+++ Data excerpts +++

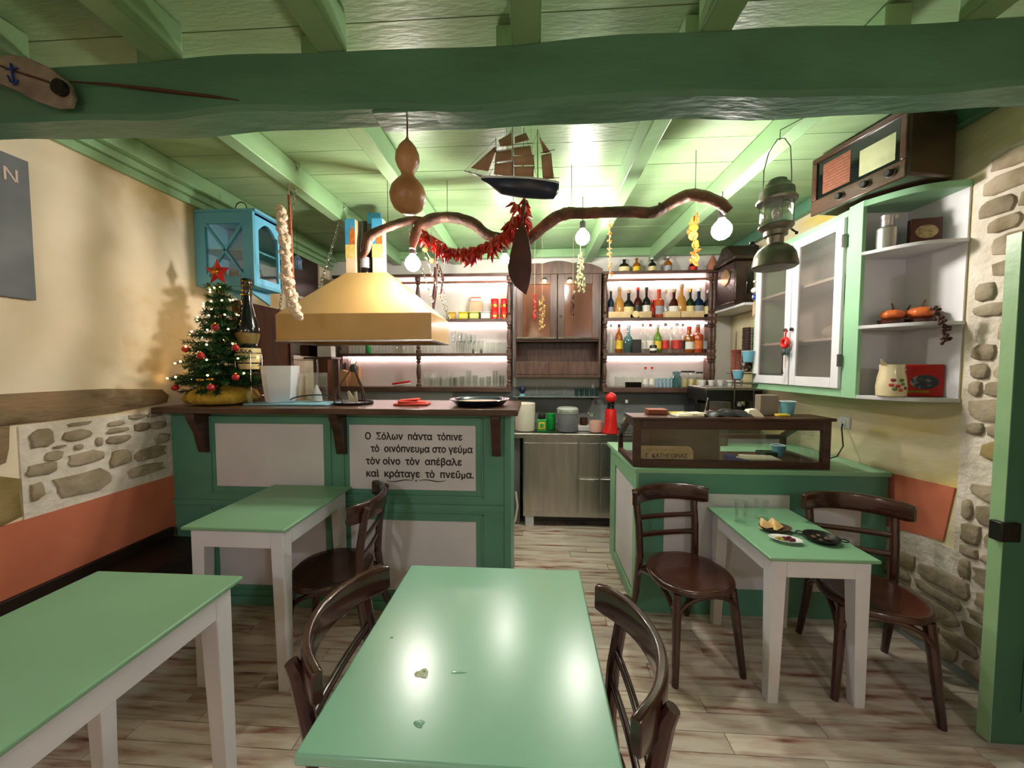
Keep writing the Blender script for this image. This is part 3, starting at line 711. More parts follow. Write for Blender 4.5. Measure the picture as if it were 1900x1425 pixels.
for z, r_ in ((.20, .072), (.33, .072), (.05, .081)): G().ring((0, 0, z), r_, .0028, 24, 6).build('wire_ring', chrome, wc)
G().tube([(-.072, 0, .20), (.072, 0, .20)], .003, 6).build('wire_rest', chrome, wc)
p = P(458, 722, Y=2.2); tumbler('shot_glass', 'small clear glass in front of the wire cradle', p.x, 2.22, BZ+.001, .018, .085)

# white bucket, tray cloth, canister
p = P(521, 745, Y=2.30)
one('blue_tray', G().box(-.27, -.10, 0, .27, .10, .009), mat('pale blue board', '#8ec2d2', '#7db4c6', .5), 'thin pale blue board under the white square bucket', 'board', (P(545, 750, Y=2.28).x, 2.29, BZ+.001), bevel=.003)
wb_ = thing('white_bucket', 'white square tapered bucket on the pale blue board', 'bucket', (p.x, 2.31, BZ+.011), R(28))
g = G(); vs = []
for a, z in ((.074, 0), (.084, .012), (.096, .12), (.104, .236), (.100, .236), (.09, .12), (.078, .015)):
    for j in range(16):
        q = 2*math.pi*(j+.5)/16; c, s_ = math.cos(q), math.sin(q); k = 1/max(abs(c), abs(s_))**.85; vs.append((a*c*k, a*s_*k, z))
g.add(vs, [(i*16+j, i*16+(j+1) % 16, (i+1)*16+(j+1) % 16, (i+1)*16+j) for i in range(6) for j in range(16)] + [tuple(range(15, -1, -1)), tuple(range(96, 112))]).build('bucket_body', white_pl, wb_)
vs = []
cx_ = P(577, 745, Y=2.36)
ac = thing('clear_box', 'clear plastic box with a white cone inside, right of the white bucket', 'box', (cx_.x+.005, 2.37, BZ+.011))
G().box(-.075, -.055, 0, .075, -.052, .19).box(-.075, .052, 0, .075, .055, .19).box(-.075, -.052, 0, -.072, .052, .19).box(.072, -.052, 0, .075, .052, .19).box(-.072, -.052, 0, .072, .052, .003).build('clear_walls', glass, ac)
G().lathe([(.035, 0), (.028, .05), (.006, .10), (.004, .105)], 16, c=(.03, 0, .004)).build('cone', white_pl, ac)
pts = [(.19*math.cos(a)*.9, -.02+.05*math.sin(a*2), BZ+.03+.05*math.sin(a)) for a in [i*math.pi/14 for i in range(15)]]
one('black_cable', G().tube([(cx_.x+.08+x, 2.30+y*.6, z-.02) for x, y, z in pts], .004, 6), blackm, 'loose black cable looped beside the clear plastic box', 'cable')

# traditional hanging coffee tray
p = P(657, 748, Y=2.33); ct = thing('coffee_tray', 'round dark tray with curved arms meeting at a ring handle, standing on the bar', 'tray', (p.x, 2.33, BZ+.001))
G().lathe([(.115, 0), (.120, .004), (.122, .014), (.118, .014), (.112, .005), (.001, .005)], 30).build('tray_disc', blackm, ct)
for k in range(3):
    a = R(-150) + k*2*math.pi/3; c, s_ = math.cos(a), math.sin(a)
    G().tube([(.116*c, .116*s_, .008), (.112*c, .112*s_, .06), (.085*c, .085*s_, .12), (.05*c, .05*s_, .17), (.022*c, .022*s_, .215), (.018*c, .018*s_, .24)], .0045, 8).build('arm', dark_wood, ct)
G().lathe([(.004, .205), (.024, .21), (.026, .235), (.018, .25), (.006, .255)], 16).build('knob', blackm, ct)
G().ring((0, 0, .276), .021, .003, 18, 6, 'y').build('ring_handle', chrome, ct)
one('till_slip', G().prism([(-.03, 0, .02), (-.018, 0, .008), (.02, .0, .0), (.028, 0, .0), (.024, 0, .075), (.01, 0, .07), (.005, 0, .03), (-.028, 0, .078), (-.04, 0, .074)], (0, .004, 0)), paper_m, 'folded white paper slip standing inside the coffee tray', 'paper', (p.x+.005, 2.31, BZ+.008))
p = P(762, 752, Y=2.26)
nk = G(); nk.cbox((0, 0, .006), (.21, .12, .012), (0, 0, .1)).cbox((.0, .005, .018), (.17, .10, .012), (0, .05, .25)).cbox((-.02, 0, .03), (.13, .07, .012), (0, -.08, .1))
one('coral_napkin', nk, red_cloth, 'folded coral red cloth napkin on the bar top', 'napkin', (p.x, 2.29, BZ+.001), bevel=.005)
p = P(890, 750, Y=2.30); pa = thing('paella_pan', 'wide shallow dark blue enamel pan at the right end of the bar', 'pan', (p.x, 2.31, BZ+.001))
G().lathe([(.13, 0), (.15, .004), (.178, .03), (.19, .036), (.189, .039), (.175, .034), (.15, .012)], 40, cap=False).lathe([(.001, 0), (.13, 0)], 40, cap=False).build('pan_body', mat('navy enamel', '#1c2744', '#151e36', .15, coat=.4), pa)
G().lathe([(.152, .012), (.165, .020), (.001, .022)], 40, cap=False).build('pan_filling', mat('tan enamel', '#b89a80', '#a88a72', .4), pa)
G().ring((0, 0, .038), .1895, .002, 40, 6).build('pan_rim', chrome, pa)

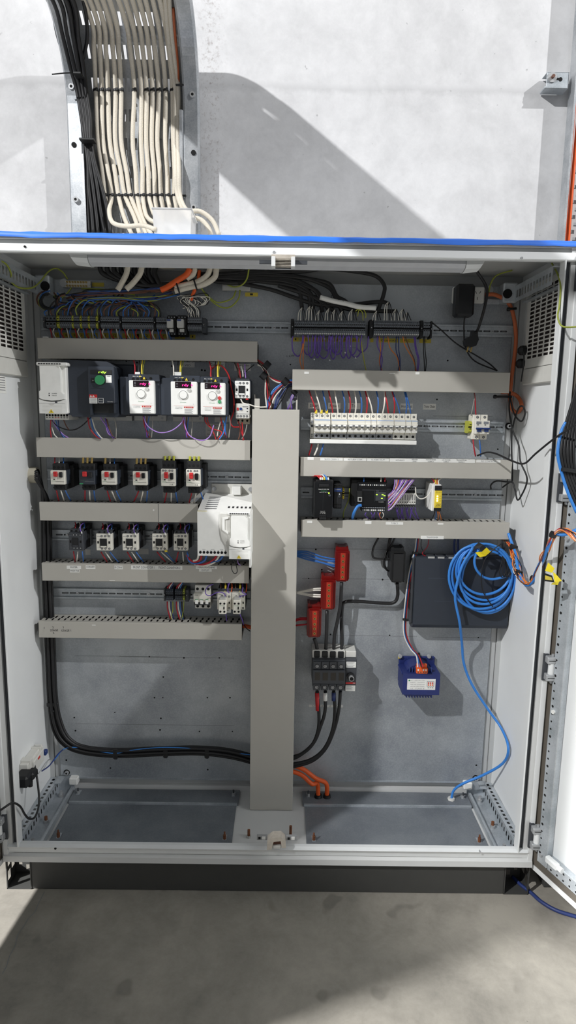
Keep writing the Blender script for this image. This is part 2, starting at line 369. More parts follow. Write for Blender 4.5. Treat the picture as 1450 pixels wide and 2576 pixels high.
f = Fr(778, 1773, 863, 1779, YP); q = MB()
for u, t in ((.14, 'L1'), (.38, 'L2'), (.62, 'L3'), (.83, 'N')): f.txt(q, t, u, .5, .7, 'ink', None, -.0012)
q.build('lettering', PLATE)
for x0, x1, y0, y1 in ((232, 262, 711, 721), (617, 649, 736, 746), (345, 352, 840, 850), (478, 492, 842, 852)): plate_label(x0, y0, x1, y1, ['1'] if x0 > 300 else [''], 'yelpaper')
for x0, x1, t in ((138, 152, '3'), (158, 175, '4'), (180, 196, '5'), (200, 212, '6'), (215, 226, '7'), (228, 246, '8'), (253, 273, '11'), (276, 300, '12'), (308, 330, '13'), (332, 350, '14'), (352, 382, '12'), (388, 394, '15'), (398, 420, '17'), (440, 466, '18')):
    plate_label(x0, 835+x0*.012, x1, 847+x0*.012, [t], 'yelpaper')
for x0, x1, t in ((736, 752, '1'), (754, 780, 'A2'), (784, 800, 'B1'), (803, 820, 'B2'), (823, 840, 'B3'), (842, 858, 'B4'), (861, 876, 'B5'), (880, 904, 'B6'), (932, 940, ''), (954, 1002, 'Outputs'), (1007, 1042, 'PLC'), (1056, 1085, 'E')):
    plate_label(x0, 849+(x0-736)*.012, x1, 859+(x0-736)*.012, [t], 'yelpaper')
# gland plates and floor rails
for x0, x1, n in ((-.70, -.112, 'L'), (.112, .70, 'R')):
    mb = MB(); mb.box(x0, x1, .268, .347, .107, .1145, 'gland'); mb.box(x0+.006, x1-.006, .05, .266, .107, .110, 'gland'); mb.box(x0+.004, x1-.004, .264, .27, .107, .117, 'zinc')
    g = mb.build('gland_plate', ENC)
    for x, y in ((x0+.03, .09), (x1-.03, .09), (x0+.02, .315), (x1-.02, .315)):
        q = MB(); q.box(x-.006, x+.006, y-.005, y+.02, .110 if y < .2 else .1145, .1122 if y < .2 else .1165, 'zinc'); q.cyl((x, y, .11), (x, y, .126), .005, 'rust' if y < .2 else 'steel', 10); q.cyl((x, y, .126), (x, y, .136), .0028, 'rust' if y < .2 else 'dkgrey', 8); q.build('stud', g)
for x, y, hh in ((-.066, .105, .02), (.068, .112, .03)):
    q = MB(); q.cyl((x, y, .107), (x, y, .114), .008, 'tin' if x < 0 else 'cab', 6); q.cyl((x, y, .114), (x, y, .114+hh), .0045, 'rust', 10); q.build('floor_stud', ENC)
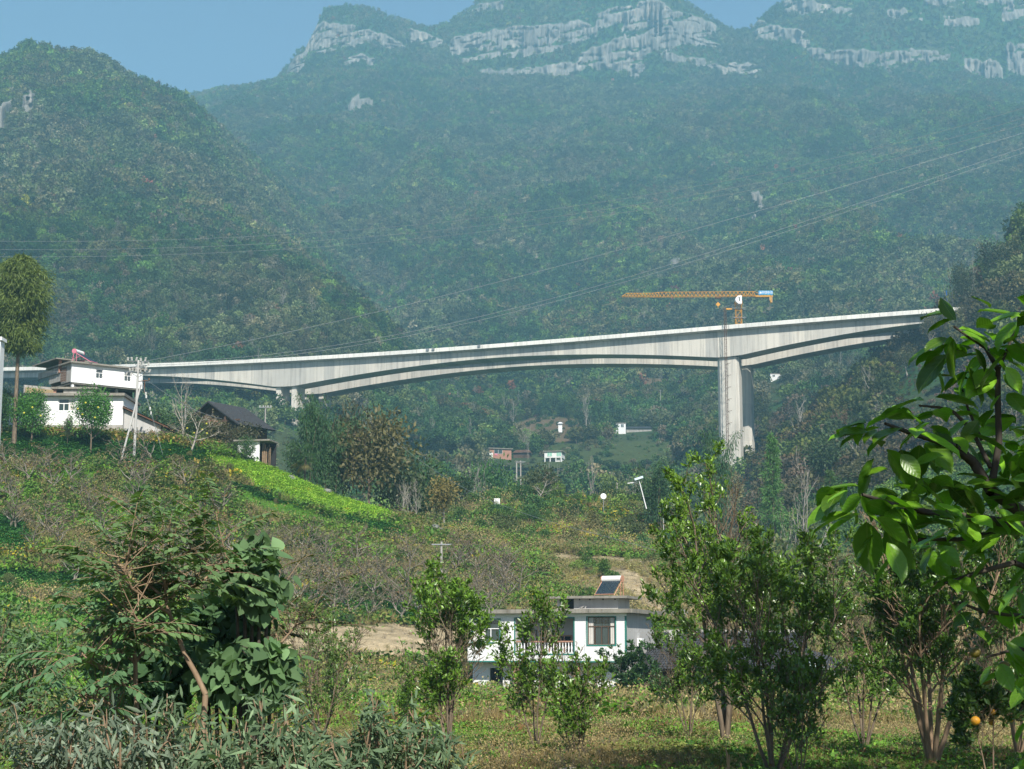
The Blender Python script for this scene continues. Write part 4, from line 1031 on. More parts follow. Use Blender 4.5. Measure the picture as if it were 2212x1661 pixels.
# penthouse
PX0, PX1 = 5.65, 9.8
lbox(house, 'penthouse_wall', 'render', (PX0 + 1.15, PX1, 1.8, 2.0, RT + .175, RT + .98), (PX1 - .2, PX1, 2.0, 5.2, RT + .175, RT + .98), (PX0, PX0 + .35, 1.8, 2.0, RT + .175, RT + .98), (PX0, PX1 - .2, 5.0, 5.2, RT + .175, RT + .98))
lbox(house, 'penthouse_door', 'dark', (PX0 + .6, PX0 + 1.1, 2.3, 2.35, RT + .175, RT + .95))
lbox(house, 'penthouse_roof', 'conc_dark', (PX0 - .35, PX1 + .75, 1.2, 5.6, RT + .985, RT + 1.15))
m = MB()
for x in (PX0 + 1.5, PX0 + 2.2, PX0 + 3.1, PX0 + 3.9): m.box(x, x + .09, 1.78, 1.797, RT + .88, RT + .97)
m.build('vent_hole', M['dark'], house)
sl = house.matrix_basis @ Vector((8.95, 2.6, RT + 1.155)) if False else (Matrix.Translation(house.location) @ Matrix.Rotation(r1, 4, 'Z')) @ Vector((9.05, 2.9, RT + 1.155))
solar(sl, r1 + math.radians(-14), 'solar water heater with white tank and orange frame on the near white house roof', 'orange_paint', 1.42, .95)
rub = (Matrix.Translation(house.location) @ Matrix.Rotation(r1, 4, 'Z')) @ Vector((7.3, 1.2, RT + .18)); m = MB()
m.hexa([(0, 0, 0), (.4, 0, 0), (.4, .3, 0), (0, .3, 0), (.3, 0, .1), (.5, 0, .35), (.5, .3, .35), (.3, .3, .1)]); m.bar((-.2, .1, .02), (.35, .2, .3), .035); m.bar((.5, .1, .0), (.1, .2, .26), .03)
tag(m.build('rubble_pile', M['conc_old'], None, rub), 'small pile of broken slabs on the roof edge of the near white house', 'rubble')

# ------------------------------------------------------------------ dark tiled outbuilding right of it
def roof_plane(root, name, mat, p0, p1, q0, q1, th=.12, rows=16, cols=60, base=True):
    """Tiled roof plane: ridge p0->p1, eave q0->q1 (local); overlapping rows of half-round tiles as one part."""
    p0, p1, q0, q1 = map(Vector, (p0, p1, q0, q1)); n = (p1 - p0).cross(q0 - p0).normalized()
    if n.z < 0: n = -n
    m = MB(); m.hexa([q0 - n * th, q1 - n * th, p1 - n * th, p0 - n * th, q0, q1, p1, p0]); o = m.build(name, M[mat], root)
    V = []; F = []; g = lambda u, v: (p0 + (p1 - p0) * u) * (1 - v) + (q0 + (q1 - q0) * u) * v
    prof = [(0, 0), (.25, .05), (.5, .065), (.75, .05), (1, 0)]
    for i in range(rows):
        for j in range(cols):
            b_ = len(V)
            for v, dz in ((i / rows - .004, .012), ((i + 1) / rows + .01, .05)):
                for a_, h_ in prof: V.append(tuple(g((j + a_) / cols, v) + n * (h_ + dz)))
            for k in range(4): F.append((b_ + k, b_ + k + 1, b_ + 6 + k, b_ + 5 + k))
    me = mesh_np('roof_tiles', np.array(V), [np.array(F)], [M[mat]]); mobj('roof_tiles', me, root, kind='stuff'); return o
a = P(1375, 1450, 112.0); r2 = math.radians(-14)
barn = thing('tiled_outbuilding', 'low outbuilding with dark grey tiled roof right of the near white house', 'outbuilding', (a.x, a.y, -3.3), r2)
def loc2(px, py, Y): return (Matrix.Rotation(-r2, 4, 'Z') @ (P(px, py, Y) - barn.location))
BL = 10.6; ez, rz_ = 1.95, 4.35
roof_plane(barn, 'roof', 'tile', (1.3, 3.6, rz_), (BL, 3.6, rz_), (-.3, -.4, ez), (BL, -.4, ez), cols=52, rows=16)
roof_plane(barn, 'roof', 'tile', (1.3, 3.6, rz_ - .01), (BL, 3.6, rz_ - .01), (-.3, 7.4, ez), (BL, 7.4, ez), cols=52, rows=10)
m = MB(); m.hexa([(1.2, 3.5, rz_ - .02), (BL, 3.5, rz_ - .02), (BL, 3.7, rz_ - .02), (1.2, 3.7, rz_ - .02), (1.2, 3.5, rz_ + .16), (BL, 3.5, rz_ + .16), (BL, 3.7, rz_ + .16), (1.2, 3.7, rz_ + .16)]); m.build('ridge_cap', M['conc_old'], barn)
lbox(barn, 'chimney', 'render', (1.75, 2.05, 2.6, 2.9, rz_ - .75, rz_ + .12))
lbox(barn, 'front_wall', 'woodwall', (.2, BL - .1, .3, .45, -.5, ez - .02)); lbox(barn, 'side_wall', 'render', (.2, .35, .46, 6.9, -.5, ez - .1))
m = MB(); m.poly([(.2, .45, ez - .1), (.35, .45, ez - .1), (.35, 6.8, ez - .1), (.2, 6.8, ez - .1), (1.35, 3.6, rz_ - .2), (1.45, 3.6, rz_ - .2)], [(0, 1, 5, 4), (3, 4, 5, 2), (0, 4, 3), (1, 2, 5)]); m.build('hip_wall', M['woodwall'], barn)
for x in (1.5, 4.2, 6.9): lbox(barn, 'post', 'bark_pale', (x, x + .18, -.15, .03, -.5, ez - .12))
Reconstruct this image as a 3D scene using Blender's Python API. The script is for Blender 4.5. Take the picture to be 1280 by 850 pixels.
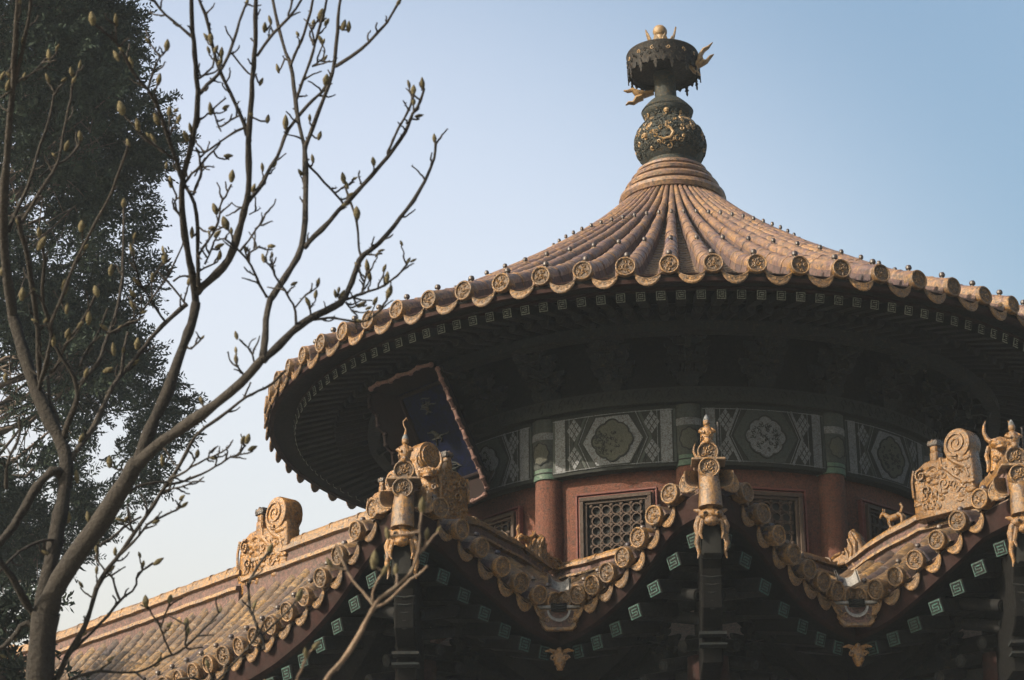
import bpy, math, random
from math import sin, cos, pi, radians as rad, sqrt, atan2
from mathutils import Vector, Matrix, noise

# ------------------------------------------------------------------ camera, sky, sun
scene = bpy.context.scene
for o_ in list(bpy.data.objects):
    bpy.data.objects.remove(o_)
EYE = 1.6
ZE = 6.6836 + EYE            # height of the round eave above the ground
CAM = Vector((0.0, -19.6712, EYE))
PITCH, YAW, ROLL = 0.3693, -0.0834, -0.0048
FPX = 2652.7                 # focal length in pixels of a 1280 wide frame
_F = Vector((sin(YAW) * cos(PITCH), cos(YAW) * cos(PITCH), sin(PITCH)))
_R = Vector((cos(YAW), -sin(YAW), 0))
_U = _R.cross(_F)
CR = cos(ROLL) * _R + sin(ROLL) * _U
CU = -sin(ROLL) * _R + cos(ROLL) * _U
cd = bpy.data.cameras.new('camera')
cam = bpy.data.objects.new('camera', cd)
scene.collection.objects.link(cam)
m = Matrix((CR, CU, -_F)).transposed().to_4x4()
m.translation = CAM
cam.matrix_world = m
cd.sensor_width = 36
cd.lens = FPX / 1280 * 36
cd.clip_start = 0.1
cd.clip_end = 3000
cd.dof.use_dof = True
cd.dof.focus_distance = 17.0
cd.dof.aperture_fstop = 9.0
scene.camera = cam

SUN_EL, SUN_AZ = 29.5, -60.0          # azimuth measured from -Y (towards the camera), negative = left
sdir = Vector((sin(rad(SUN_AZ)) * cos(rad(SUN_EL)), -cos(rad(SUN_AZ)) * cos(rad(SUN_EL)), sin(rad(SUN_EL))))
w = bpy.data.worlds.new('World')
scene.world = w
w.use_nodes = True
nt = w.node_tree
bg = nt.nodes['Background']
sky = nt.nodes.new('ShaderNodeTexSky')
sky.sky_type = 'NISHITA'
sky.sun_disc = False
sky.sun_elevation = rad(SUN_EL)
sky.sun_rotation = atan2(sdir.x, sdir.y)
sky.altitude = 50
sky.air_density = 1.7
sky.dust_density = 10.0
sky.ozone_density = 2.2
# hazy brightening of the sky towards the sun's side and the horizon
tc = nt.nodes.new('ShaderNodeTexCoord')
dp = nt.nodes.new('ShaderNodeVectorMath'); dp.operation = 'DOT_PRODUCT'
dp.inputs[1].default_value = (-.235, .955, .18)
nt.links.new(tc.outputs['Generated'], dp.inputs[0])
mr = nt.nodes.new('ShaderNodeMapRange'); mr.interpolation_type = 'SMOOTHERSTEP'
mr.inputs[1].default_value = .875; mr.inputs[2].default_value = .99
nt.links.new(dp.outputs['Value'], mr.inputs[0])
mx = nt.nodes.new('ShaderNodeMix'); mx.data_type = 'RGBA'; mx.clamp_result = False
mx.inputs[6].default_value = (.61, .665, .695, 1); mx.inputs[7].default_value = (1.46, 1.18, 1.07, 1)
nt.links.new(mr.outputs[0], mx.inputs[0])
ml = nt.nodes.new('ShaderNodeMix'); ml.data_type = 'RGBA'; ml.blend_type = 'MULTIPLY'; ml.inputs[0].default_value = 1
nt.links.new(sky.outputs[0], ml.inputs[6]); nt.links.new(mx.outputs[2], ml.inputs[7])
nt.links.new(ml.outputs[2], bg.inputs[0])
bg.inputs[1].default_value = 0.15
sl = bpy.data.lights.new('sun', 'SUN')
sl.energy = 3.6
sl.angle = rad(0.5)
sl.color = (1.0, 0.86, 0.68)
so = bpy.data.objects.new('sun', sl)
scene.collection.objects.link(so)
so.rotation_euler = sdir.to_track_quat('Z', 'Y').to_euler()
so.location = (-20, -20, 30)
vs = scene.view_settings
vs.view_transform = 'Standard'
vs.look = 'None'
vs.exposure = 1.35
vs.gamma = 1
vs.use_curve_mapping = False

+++

Your answer should be a single number: the count of lines holding the word "image".

● Full solution
3